Avec Tout s’est bien passé, Ozon passe à côté de son sujet (la fin de vie, le suicide assisté)… Un film surécrit qui n’a pas plus de saveur que celle des plats d’hôpitaux montrés à l’écran. Dommage.
François Ozon devrait comprendre une chose : sortir un film par an est déraisonnable, dilue le talent et multiplie les maladresses. Après les pesanteurs d’Été 85 déjà en sélection pour l’édition fantôme de Cannes 2020, la Compétition lui a refait les honneurs cette année, probablement pour garantir une montée des marches à un casting français comme l’affectionnent les magazines à gros tirage. Car c’est peu dire que le reste embarrasse.
Bienvenue dans le monde nanti de la haute bourgeoisie dépressive parisienne, où l’on sait tout de même goûter aux bonheurs simples comme la mousse de bière sur les lèvres de sa sœur, oh, comme c’est facétieux alors que j’en ai moi aussi. Sophie Marceau, écrivaine, se frotte régulièrement l’aile du nez après avoir retiré ses lunettes pour faire comprendre au spectateur qu’elle a des soucis. Sa sœur quitte régulièrement la conversation en trombe pour faire comprendre que, non, toutes ces discussions sont intolérables pour son cœur meurtri. Charlotte Rampling, la mère en état avancée d’hébétude, pourrait effrayer les plus téméraires héros de Walking Dead et notre joyeux drille Dussollier, affublé d’une lippe pendante, nous explique qu’il est temps d’en finir.
Sigmund s’invite un peu à la danse – après tout, sa fille avait souhaité sa mort, mais quand elle rêve qu’elle lui brandit un flingue sur la tempe, elle se rend compte (Alerte révélation) du gouffre séparant fantasme et réalité.

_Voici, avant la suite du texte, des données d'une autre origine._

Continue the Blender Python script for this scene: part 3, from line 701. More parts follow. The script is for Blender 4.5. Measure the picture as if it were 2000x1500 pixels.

Alors, on fait preuve de courage en accédant aux requêtes du paternel, qui, rappelle-t-on est un homme à qui on ne refuse rien. Ce n’est pas comme s’il y avait véritablement dilemme ou discussion : ça se passera, c’est annoncé, et voilà l’ami Ozon un peu emmerdé pour tenir les quasi deux heures qu’il ambitionnait. Alors, on brodasse : Dussollier va nous la jouer Papi Daniel pour une touche de comédie, fifille va congeler un sandwich saumon-fromage blanc dans lequel il a mordu pour un symbole que n’auraient pas osé les publicitaires de Sodebo, et on va s’organiser dans l’opulence une petite cérémonie en Suisse, à 10000 € tout de même. « Mais comment font les pauvres pour mourir ? » demande avec un rire tordu papa « ils attendent » répond avec sagacité sa fille entre deux prozac.
Un dernier repas où on avait nos habitudes, mais qui n’aura, comme tout le film, pas d’autre saveur que celle des plats montrés à l’écran, et on pourrait se soulager de voir l’affaire conclue.
Que nenni : Ozon, définitivement prisonnier de sa dépendance au romanesque, (souvenez-vous de l’enquête policière en carton d’Été 85), nous ajoute des flics qui déboulent, un corps qu’on cache et qui se vautre, des convictions religieuses qui interrompent le parcours, autant d’embûches inutiles, pesantes et surécrites. On apprendra pour finir que tout s’est bien passé. Pour le mort, probablement ; pour le spectateur, ce fut dans la douleur, et sans réelle dignité.